(Your goal): Set down word for word each line from the start of the listing through the line that contains "part('body', mesh_of((key, 'b'), bf), root)", both included.

(Information provided):

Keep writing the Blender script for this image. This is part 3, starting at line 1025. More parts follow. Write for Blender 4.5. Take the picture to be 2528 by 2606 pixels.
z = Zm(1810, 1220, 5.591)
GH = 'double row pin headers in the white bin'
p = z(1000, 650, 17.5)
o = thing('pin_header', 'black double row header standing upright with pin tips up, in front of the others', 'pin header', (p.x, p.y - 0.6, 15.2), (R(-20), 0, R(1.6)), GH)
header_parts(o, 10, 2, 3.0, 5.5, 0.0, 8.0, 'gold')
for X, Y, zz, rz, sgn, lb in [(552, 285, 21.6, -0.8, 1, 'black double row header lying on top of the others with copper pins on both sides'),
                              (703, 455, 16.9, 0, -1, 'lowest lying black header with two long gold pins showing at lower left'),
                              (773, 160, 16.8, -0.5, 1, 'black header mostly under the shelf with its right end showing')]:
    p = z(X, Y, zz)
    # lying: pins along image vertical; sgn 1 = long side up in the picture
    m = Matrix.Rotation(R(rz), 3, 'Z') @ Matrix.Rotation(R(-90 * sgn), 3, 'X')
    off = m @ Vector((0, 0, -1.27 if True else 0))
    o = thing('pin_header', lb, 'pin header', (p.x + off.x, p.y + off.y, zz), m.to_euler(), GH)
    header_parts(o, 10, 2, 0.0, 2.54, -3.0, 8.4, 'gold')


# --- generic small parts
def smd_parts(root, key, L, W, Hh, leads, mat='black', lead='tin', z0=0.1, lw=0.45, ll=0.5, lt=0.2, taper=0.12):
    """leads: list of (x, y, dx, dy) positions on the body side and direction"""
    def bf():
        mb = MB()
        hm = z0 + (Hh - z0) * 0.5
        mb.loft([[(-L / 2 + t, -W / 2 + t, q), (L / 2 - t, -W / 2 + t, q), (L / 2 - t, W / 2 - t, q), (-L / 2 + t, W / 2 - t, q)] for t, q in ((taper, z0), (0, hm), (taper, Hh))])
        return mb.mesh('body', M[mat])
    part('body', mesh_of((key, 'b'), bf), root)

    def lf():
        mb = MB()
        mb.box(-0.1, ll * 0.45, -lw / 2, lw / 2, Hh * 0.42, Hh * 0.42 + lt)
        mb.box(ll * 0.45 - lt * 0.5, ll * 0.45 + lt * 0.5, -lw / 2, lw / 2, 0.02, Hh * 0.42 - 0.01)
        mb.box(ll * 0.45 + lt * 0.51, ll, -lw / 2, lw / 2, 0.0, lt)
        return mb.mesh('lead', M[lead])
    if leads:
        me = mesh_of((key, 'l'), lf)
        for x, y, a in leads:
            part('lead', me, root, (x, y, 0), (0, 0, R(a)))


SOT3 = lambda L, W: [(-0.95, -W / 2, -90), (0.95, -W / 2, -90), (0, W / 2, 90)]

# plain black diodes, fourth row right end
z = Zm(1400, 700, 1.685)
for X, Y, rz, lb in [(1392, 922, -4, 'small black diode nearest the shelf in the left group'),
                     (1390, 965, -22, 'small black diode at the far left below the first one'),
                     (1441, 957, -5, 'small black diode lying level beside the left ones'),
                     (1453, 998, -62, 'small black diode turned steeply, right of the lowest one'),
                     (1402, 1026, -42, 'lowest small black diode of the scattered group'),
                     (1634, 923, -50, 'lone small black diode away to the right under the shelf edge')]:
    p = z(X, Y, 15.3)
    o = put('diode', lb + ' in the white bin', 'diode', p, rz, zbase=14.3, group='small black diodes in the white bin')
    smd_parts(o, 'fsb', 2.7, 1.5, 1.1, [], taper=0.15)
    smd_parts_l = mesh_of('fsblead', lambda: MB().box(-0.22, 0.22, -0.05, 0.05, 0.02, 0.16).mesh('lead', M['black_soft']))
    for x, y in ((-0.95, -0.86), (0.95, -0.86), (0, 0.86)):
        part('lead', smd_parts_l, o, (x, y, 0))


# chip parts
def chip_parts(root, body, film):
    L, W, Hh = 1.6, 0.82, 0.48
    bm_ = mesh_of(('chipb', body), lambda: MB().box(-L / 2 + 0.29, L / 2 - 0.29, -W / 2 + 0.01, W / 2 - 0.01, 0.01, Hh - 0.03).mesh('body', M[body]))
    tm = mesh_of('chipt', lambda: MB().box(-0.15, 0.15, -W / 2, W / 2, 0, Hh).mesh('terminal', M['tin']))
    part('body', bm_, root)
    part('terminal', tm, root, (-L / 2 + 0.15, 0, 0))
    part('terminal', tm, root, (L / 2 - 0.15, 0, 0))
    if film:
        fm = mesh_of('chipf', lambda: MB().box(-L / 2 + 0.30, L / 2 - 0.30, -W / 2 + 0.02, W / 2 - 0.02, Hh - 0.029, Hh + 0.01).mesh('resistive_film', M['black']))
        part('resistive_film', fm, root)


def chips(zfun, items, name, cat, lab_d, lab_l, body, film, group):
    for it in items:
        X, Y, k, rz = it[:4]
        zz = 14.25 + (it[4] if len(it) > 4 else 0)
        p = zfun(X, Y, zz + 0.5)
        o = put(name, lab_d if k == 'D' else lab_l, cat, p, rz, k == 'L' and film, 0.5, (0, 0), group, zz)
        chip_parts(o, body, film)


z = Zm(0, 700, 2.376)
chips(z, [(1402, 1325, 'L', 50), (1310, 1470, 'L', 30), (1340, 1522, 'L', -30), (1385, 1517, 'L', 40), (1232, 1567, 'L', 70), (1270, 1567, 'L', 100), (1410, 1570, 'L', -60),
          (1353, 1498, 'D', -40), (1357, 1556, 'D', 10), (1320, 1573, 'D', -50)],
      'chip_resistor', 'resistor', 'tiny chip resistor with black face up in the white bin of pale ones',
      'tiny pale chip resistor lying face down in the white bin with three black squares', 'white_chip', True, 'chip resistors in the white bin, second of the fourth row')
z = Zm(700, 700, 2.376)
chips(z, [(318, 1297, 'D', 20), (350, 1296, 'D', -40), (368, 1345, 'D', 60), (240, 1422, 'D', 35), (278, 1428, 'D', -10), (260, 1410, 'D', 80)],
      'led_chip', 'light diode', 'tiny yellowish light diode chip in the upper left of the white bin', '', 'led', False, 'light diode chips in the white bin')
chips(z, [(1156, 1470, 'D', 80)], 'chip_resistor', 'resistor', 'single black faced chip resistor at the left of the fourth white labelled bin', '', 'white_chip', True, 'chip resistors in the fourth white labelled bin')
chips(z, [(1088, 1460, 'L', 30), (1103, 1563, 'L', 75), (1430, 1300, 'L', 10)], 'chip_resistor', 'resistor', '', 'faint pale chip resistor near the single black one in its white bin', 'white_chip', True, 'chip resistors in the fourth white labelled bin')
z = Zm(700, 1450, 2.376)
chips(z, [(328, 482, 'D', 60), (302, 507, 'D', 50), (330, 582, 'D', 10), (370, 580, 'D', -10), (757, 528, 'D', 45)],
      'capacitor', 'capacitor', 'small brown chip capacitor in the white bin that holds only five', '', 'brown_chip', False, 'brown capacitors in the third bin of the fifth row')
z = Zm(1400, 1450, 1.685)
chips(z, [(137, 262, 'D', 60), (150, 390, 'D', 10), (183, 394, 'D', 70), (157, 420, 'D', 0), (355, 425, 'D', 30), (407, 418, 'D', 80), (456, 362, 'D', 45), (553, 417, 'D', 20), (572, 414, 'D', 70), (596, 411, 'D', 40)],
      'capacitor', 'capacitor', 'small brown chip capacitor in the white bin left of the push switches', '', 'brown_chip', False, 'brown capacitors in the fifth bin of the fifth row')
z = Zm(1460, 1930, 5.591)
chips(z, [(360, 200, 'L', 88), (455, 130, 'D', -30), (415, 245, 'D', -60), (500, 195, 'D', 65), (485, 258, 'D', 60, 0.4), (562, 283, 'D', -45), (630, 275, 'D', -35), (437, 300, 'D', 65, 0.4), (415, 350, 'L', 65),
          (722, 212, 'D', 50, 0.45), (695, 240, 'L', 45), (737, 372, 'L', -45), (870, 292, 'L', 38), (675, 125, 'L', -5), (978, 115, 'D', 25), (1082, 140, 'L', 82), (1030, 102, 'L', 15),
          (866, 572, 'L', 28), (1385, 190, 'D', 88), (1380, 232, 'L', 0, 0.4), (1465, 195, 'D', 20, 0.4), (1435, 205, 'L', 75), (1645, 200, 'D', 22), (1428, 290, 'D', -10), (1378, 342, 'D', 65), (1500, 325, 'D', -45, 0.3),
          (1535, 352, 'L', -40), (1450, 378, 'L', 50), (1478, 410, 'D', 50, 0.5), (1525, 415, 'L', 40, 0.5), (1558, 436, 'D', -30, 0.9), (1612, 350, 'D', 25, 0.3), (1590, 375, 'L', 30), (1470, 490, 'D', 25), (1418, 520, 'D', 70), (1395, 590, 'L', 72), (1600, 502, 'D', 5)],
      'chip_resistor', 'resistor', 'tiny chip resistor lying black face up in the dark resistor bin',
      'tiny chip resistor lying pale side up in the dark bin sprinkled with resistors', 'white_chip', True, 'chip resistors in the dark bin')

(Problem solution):
Keep writing the Blender script for this image. This is part 3, starting at line 1025. More parts follow. Write for Blender 4.5. Take the picture to be 2528 by 2606 pixels.
z = Zm(1810, 1220, 5.591)
GH = 'double row pin headers in the white bin'
p = z(1000, 650, 17.5)
o = thing('pin_header', 'black double row header standing upright with pin tips up, in front of the others', 'pin header', (p.x, p.y - 0.6, 15.2), (R(-20), 0, R(1.6)), GH)
header_parts(o, 10, 2, 3.0, 5.5, 0.0, 8.0, 'gold')
for X, Y, zz, rz, sgn, lb in [(552, 285, 21.6, -0.8, 1, 'black double row header lying on top of the others with copper pins on both sides'),
                              (703, 455, 16.9, 0, -1, 'lowest lying black header with two long gold pins showing at lower left'),
                              (773, 160, 16.8, -0.5, 1, 'black header mostly under the shelf with its right end showing')]:
    p = z(X, Y, zz)
    # lying: pins along image vertical; sgn 1 = long side up in the picture
    m = Matrix.Rotation(R(rz), 3, 'Z') @ Matrix.Rotation(R(-90 * sgn), 3, 'X')
    off = m @ Vector((0, 0, -1.27 if True else 0))
    o = thing('pin_header', lb, 'pin header', (p.x + off.x, p.y + off.y, zz), m.to_euler(), GH)
    header_parts(o, 10, 2, 0.0, 2.54, -3.0, 8.4, 'gold')


# --- generic small parts
def smd_parts(root, key, L, W, Hh, leads, mat='black', lead='tin', z0=0.1, lw=0.45, ll=0.5, lt=0.2, taper=0.12):
    """leads: list of (x, y, dx, dy) positions on the body side and direction"""
    def bf():
        mb = MB()
        hm = z0 + (Hh - z0) * 0.5
        mb.loft([[(-L / 2 + t, -W / 2 + t, q), (L / 2 - t, -W / 2 + t, q), (L / 2 - t, W / 2 - t, q), (-L / 2 + t, W / 2 - t, q)] for t, q in ((taper, z0), (0, hm), (taper, Hh))])
        return mb.mesh('body', M[mat])
    part('body', mesh_of((key, 'b'), bf), root)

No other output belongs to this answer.